31/07/20: Sarah Waters – The Little Stranger (2009)
This 500-page novel, shortlisted for the 2009 Booker Prize, initially frustrated me. I don’t like to give up on books, but for 200 pages I found it fairly uninvolving. A couple of times I nearly hurled it across the room. Only as I approached the halfway mark did it begin to come alive and hook me in.
The story deals with a country doctor becoming involved with the Ayres family (a mother, her son Roddy and her daughter Caroline) and the fading Warwickshire stately home in which they live. It pretty soon becomes apparent that supernatural forces permeate the house and influence events there – with tragic consequences – but the doctor refuses to accept this possibility and attributes everything to mental delusion. His relationship with the house and family is further complicated when he falls in love with Caroline Ayres.
The supernatural material is handled expertly and with real subtlety.

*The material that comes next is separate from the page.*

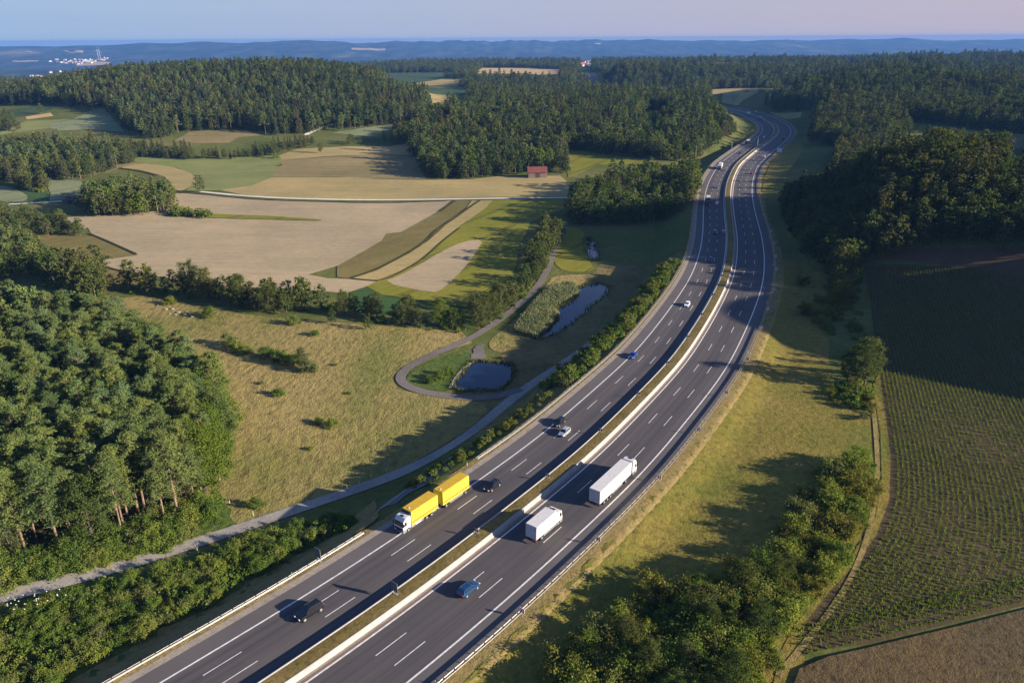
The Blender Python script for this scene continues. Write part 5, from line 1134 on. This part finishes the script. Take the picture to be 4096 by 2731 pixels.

Allowing everything to be explained away, the author enables her narrator to doubt the very events he is observing. But it is infuriating to only see the world through his dull, unimaginative eyes. He’s a stuffy, rigid character, and while the story clearly needs his scepticism, his inflexible worldview does make for a less interesting authorial voice. He’s also there to draw out the theme of class inequality. His attraction to the family is ambiguously tied up with his own social aspirations.
By the end of the book, the slow pace has become transfixing. You know that more bad things are going to happen and sure enough they do.